PROBLEM:
Output each line of the material exactly as it stands.
** Start of GIVEN MATERIAL **
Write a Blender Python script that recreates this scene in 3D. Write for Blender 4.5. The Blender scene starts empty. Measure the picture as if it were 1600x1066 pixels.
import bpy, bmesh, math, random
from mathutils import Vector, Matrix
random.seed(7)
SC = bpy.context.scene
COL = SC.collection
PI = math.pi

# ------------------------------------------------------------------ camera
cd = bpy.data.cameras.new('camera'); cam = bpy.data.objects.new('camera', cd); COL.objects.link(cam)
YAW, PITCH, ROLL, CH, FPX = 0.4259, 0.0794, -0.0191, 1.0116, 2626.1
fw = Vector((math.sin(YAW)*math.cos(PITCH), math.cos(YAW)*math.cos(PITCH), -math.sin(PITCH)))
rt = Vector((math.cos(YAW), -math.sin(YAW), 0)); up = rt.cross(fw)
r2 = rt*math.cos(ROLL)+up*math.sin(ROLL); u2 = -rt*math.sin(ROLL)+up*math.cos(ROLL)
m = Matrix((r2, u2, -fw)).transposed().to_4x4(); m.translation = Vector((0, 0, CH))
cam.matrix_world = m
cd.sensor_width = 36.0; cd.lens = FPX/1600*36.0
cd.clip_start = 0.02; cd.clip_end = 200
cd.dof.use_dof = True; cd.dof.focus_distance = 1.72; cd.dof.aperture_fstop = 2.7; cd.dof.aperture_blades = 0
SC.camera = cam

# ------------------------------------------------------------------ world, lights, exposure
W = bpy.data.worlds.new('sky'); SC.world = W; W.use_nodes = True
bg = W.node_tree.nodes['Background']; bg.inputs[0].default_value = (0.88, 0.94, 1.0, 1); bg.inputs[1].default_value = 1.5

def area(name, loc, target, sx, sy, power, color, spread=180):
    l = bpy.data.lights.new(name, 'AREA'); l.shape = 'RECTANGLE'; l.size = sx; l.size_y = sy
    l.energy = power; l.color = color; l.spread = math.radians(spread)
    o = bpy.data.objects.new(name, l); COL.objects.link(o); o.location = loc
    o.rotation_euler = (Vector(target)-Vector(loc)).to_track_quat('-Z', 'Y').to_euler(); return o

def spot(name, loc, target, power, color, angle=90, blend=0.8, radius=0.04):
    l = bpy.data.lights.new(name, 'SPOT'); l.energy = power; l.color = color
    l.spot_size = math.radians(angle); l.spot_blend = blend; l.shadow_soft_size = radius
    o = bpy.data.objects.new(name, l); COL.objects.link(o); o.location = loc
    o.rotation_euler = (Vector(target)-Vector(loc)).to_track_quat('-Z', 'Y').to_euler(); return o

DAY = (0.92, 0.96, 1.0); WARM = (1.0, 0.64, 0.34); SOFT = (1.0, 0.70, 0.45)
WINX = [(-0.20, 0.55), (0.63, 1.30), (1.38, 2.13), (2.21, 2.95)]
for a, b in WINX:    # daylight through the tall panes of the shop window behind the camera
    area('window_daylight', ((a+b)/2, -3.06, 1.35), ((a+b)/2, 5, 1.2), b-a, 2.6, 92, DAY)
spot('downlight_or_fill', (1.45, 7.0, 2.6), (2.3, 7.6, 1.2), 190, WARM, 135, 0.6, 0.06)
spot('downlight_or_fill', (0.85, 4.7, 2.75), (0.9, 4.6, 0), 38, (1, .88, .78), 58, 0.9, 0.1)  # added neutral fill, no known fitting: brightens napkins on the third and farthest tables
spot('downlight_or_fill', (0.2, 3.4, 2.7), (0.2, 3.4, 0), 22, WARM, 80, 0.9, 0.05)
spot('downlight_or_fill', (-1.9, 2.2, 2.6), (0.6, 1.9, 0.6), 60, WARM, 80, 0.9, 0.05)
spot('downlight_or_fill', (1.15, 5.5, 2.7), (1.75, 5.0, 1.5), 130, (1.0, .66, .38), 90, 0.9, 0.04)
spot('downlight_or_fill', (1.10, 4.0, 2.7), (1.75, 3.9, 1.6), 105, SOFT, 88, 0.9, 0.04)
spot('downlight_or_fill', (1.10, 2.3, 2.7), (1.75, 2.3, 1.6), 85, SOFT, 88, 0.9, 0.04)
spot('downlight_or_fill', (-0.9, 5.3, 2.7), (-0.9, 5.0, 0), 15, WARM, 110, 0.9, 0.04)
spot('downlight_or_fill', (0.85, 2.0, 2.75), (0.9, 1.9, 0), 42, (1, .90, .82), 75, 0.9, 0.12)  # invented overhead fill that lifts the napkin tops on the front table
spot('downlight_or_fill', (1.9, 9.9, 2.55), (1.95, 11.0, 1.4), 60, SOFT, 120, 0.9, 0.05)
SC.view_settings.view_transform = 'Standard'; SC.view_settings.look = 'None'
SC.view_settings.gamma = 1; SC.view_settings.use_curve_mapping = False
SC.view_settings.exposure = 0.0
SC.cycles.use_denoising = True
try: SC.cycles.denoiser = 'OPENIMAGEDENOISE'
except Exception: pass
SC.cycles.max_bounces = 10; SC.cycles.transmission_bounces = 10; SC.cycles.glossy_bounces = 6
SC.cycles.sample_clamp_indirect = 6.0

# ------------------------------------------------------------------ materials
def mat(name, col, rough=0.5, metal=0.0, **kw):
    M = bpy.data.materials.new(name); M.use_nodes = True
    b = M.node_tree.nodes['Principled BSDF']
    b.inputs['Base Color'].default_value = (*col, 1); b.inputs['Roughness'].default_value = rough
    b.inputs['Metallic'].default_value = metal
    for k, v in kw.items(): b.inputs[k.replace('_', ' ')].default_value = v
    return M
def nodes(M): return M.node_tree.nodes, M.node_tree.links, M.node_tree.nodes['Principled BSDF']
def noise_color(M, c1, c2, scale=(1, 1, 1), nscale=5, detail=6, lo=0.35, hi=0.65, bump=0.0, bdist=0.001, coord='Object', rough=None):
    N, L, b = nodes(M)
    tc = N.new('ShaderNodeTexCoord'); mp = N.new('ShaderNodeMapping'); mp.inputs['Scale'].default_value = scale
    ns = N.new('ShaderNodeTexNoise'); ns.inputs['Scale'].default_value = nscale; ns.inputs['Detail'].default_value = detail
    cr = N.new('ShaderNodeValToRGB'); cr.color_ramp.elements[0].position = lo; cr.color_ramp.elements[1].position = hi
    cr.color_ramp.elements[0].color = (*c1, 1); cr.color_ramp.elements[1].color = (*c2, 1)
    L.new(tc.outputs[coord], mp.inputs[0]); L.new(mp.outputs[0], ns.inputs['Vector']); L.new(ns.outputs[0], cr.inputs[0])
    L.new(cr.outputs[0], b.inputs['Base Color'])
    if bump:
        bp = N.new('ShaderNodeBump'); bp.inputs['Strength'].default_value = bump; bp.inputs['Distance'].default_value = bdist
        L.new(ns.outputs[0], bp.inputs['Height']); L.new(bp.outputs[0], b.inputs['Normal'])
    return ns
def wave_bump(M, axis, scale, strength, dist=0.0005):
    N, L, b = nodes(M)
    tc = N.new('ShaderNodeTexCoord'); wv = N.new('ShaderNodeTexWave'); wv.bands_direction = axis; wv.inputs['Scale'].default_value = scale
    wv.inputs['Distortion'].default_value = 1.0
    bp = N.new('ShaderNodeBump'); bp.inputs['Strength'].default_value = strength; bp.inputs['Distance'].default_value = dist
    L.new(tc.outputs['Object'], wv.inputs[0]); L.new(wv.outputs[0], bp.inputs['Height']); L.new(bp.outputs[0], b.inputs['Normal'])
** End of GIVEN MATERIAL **
FULL RESPONSE:
Write a Blender Python script that recreates this scene in 3D. Write for Blender 4.5. The Blender scene starts empty. Measure the picture as if it were 1600x1066 pixels.
import bpy, bmesh, math, random
from mathutils import Vector, Matrix
random.seed(7)
SC = bpy.context.scene
COL = SC.collection
PI = math.pi

# ------------------------------------------------------------------ camera
cd = bpy.data.cameras.new('camera'); cam = bpy.data.objects.new('camera', cd); COL.objects.link(cam)
YAW, PITCH, ROLL, CH, FPX = 0.4259, 0.0794, -0.0191, 1.0116, 2626.1
fw = Vector((math.sin(YAW)*math.cos(PITCH), math.cos(YAW)*math.cos(PITCH), -math.sin(PITCH)))
rt = Vector((math.cos(YAW), -math.sin(YAW), 0)); up = rt.cross(fw)
r2 = rt*math.cos(ROLL)+up*math.sin(ROLL); u2 = -rt*math.sin(ROLL)+up*math.cos(ROLL)
m = Matrix((r2, u2, -fw)).transposed().to_4x4(); m.translation = Vector((0, 0, CH))
cam.matrix_world = m
cd.sensor_width = 36.0; cd.lens = FPX/1600*36.0
cd.clip_start = 0.02; cd.clip_end = 200
cd.dof.use_dof = True; cd.dof.focus_distance = 1.72; cd.dof.aperture_fstop = 2.7; cd.dof.aperture_blades = 0
SC.camera = cam

# ------------------------------------------------------------------ world, lights, exposure
W = bpy.data.worlds.new('sky'); SC.world = W; W.use_nodes = True
bg = W.node_tree.nodes['Background']; bg.inputs[0].default_value = (0.88, 0.94, 1.0, 1); bg.inputs[1].default_value = 1.5

def area(name, loc, target, sx, sy, power, color, spread=180):
    l = bpy.data.lights.new(name, 'AREA'); l.shape = 'RECTANGLE'; l.size = sx; l.size_y = sy
    l.energy = power; l.color = color; l.spread = math.radians(spread)
    o = bpy.data.objects.new(name, l); COL.objects.link(o); o.location = loc
    o.rotation_euler = (Vector(target)-Vector(loc)).to_track_quat('-Z', 'Y').to_euler(); return o

def spot(name, loc, target, power, color, angle=90, blend=0.8, radius=0.04):
    l = bpy.data.lights.new(name, 'SPOT'); l.energy = power; l.color = color
    l.spot_size = math.radians(angle); l.spot_blend = blend; l.shadow_soft_size = radius
    o = bpy.data.objects.new(name, l); COL.objects.link(o); o.location = loc
    o.rotation_euler = (Vector(target)-Vector(loc)).to_track_quat('-Z', 'Y').to_euler(); return o

DAY = (0.92, 0.96, 1.0); WARM = (1.0, 0.64, 0.34); SOFT = (1.0, 0.70, 0.45)
WINX = [(-0.20, 0.55), (0.63, 1.30), (1.38, 2.13), (2.21, 2.95)]
for a, b in WINX:    # daylight through the tall panes of the shop window behind the camera
    area('window_daylight', ((a+b)/2, -3.06, 1.35), ((a+b)/2, 5, 1.2), b-a, 2.6, 92, DAY)
spot('downlight_or_fill', (1.45, 7.0, 2.6), (2.3, 7.6, 1.2), 190, WARM, 135, 0.6, 0.06)
spot('downlight_or_fill', (0.85, 4.7, 2.75), (0.9, 4.6, 0), 38, (1, .88, .78), 58, 0.9, 0.1)  # added neutral fill, no known fitting: brightens napkins on the third and farthest tables
spot('downlight_or_fill', (0.2, 3.4, 2.7), (0.2, 3.4, 0), 22, WARM, 80, 0.9, 0.05)
spot('downlight_or_fill', (-1.9, 2.2, 2.6), (0.6, 1.9, 0.6), 60, WARM, 80, 0.9, 0.05)
spot('downlight_or_fill', (1.15, 5.5, 2.7), (1.75, 5.0, 1.5), 130, (1.0, .66, .38), 90, 0.9, 0.04)
spot('downlight_or_fill', (1.10, 4.0, 2.7), (1.75, 3.9, 1.6), 105, SOFT, 88, 0.9, 0.04)
spot('downlight_or_fill', (1.10, 2.3, 2.7), (1.75, 2.3, 1.6), 85, SOFT, 88, 0.9, 0.04)
spot('downlight_or_fill', (-0.9, 5.3, 2.7), (-0.9, 5.0, 0), 15, WARM, 110, 0.9, 0.04)
spot('downlight_or_fill', (0.85, 2.0, 2.75), (0.9, 1.9, 0), 42, (1, .90, .82), 75, 0.9, 0.12)  # invented overhead fill that lifts the napkin tops on the front table
spot('downlight_or_fill', (1.9, 9.9, 2.55), (1.95, 11.0, 1.4), 60, SOFT, 120, 0.9, 0.05)
SC.view_settings.view_transform = 'Standard'; SC.view_settings.look = 'None'
SC.view_settings.gamma = 1; SC.view_settings.use_curve_mapping = False
SC.view_settings.exposure = 0.0
SC.cycles.use_denoising = True
try: SC.cycles.denoiser = 'OPENIMAGEDENOISE'
except Exception: pass
SC.cycles.max_bounces = 10; SC.cycles.transmission_bounces = 10; SC.cycles.glossy_bounces = 6
SC.cycles.sample_clamp_indirect = 6.0

# ------------------------------------------------------------------ materials
def mat(name, col, rough=0.5, metal=0.0, **kw):
    M = bpy.data.materials.new(name); M.use_nodes = True
    b = M.node_tree.nodes['Principled BSDF']
    b.inputs['Base Color'].default_value = (*col, 1); b.inputs['Roughness'].default_value = rough
    b.inputs['Metallic'].default_value = metal
    for k, v in kw.items(): b.inputs[k.replace('_', ' ')].default_value = v
    return M
def nodes(M): return M.node_tree.nodes, M.node_tree.links, M.node_tree.nodes['Principled BSDF']
def noise_color(M, c1, c2, scale=(1, 1, 1), nscale=5, detail=6, lo=0.35, hi=0.65, bump=0.0, bdist=0.001, coord='Object', rough=None):
    N, L, b = nodes(M)
    tc = N.new('ShaderNodeTexCoord'); mp = N.new('ShaderNodeMapping'); mp.inputs['Scale'].default_value = scale
    ns = N.new('ShaderNodeTexNoise'); ns.inputs['Scale'].default_value = nscale; ns.inputs['Detail'].default_value = detail
    cr = N.new('ShaderNodeValToRGB'); cr.color_ramp.elements[0].position = lo; cr.color_ramp.elements[1].position = hi
    cr.color_ramp.elements[0].color = (*c1, 1); cr.color_ramp.elements[1].color = (*c2, 1)
    L.new(tc.outputs[coord], mp.inputs[0]); L.new(mp.outputs[0], ns.inputs['Vector']); L.new(ns.outputs[0], cr.inputs[0])
    L.new(cr.outputs[0], b.inputs['Base Color'])
    if bump:
        bp = N.new('ShaderNodeBump'); bp.inputs['Strength'].default_value = bump; bp.inputs['Distance'].default_value = bdist
        L.new(ns.outputs[0], bp.inputs['Height']); L.new(bp.outputs[0], b.inputs['Normal'])
    return ns
def wave_bump(M, axis, scale, strength, dist=0.0005):
    N, L, b = nodes(M)
    tc = N.new('ShaderNodeTexCoord'); wv = N.new('ShaderNodeTexWave'); wv.bands_direction = axis; wv.inputs['Scale'].default_value = scale
    wv.inputs['Distortion'].default_value = 1.0
    bp = N.new('ShaderNodeBump'); bp.inputs['Strength'].default_value = strength; bp.inputs['Distance'].default_value = dist
    L.new(tc.outputs['Object'], wv.inputs[0]); L.new(wv.outputs[0], bp.inputs['Height']); L.new(bp.outputs[0], b.inputs['Normal'])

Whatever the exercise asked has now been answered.